MANSFIELD, Mass. - The Tweeter Center will become the Comcast Center under a naming-rights switch at the outdoor concert amphitheater in Mansfield.

MANSFIELD, Mass. - The Tweeter Center will become the Comcast Center under a naming-rights switch at the outdoor concert amphitheater in Mansfield.

Philadelphia-based cable TV provider Comcast and the center's owner, Live Nation, announced the change today. The switch takes effect tonight for a concert by Eric Clapton.

The nearly 20,000-person-capacity venue, which is about 45 minutes southwest of Boston, has 35 to 40 concerts a year. By midmorning, the center's Web site carried the Comcast name.

The site had carried the name of Tweeter Home Entertainment Group, the Canton, Mass.-based chain of electronics stores that entered bankruptcy protection last year. Tweeter had taken over the name of the Great Woods Center for the Performing Arts in 1999.

The bankruptcy triggered Tweeter to pull out of four naming-rights deals at outdoor concert sites on the East Coast.

In the bankruptcy, Tweeter's assets were sold under a court-supervised auction.

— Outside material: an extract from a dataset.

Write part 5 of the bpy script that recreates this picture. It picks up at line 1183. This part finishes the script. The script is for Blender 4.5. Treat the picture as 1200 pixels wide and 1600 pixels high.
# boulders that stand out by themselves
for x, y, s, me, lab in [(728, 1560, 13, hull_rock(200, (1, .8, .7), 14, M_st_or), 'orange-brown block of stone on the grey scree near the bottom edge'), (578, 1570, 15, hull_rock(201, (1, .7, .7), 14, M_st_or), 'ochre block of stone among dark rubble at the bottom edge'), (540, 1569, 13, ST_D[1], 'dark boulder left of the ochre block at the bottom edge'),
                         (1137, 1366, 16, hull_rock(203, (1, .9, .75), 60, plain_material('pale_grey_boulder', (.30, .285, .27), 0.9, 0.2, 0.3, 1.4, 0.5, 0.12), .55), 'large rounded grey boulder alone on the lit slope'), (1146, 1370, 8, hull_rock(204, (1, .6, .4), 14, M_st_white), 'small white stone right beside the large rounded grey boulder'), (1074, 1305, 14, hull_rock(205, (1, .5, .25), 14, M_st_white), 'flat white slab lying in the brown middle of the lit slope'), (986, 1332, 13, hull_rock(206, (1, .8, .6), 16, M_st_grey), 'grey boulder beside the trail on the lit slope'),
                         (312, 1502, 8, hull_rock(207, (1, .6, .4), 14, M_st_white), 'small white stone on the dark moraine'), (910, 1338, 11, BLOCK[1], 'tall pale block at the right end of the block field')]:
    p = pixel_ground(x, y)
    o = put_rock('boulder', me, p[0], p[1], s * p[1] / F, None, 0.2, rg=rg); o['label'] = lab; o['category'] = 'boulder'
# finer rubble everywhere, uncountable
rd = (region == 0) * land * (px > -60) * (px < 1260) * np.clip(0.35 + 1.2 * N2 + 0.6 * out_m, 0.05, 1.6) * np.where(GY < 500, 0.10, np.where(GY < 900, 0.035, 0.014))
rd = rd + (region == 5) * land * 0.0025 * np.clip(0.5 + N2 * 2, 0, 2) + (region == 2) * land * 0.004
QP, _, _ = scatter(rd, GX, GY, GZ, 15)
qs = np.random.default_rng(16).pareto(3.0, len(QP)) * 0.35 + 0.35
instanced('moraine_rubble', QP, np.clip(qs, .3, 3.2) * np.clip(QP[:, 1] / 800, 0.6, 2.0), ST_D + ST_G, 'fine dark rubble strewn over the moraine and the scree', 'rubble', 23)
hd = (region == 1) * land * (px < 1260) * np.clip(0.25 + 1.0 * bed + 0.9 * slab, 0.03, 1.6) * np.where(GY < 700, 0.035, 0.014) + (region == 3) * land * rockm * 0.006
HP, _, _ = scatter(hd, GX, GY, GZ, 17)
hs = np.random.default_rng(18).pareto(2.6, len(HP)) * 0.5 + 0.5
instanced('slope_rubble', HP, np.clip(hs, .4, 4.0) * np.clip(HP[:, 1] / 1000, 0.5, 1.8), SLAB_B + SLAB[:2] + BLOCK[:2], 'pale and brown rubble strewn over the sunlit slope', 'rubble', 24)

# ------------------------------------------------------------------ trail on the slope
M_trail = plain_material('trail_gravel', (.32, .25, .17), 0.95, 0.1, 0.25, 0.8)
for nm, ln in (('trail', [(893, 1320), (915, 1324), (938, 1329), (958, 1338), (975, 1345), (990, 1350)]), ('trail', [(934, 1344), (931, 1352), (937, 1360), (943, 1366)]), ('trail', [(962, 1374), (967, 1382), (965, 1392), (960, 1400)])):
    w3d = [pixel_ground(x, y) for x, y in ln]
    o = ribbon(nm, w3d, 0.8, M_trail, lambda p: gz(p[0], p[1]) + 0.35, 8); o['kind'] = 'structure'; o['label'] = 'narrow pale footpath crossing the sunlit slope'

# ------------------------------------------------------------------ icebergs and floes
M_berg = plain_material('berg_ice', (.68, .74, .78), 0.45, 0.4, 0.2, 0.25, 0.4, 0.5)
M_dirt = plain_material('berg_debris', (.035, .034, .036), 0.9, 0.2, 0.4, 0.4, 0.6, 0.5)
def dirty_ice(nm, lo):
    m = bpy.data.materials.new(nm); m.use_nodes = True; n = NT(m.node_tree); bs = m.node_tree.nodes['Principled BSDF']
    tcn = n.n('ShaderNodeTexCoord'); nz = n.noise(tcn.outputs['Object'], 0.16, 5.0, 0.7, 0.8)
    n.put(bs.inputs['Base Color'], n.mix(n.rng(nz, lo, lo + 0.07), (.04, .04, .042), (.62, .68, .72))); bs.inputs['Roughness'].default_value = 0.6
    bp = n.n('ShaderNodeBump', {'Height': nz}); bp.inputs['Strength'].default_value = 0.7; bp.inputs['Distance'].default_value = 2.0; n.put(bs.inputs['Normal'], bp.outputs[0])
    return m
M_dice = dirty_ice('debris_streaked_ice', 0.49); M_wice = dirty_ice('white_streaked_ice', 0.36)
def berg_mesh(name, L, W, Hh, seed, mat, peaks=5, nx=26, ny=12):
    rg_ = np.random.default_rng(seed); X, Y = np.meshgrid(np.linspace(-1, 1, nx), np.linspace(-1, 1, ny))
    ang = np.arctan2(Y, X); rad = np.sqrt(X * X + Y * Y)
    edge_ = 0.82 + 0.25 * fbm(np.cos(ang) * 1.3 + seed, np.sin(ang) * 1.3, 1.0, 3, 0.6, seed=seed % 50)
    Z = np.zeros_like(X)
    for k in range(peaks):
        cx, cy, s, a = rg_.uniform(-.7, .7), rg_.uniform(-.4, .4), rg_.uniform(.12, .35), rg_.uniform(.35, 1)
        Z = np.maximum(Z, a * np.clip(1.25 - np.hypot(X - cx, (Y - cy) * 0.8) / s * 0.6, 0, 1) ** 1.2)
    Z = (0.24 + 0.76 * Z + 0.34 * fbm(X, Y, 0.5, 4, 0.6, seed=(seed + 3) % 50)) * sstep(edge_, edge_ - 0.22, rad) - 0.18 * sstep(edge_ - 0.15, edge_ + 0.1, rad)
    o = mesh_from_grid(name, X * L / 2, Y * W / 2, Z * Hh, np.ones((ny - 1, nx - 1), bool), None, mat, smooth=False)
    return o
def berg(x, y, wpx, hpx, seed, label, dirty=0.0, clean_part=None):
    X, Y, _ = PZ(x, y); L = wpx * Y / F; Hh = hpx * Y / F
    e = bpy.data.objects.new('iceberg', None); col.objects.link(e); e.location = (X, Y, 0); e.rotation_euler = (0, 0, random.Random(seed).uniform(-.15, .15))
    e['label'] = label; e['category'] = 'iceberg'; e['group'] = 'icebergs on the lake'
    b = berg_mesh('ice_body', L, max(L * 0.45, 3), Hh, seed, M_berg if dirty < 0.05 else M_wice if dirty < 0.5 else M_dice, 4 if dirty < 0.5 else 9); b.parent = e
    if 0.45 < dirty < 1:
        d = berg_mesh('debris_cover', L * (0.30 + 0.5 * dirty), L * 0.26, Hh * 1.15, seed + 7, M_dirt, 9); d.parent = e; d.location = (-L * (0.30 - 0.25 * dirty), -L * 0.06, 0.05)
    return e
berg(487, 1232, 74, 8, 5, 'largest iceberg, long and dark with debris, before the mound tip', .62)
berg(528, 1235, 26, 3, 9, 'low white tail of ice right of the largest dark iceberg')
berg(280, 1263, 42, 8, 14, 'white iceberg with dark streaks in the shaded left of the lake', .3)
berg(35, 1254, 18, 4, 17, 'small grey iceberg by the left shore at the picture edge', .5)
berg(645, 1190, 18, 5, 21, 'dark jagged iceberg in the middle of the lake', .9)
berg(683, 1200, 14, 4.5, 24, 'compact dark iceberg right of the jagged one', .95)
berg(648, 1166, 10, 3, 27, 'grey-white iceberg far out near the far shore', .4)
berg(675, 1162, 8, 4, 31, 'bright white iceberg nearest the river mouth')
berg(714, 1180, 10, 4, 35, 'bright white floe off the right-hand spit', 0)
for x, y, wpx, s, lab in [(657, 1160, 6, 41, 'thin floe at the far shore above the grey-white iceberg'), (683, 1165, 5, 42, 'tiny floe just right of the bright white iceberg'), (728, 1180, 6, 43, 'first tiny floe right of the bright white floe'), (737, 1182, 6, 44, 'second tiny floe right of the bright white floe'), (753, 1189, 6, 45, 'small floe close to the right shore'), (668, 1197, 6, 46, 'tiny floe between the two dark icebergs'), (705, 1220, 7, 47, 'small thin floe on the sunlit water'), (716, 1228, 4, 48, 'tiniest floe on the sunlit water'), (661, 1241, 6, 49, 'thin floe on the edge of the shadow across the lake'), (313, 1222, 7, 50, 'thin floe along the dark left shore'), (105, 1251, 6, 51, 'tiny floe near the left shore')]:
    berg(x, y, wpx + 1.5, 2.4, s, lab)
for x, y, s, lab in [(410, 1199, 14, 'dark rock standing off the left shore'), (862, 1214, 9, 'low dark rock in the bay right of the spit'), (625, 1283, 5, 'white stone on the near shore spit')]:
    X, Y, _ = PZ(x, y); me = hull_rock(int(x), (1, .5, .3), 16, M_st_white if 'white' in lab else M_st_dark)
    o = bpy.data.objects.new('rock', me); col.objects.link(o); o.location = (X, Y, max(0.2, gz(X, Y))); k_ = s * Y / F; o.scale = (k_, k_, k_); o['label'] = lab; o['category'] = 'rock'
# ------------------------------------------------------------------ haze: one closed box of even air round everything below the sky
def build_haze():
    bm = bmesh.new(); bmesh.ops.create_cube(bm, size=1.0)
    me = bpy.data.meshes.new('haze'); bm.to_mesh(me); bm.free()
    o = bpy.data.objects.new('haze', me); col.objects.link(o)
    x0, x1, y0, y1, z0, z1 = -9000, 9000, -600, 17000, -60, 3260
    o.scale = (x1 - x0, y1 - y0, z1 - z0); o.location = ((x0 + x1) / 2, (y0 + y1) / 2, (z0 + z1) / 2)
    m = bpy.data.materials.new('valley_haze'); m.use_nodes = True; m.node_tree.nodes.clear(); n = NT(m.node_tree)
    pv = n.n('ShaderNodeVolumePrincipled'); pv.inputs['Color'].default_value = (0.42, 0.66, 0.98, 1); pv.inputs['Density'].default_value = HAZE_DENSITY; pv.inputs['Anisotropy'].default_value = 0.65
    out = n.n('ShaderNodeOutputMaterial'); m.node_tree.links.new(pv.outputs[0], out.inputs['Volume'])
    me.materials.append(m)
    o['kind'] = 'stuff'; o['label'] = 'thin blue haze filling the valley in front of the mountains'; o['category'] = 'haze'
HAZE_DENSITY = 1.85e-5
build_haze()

(By the way, a tweeter, along with a woofer, is a component of stereo speakers.)

What had been the Tweeter Center on the Camden waterfront was renamed the Susquehanna Bank Center under a $10 million deal announced Feb. 4.

Susquehanna Bancshares Inc., a Lititz, Pa., bank holding company, had recently opened a regional headquarters along the Delaware River in Camden. The naming-rights contract is for an initial period of five years and is renewable for two five-year terms. Over the 15 years, the value would be $10 million.

Tweeter had purchased the naming rights for the Camden center - which opened in 1995 as the Blockbuster-Sony Music Entertainment Centre at the Waterfront and was referred to by most people as the E-Centre – for an undisclosed amount in 2001.

Tweeter purchased the King of Prussia-based Bryn Mawr Stereo & Video in 1996. And five years before that, Bryn Mawr Stereo, founded in 1946 by a Main Line podiatrist, nearly bought Tweeter.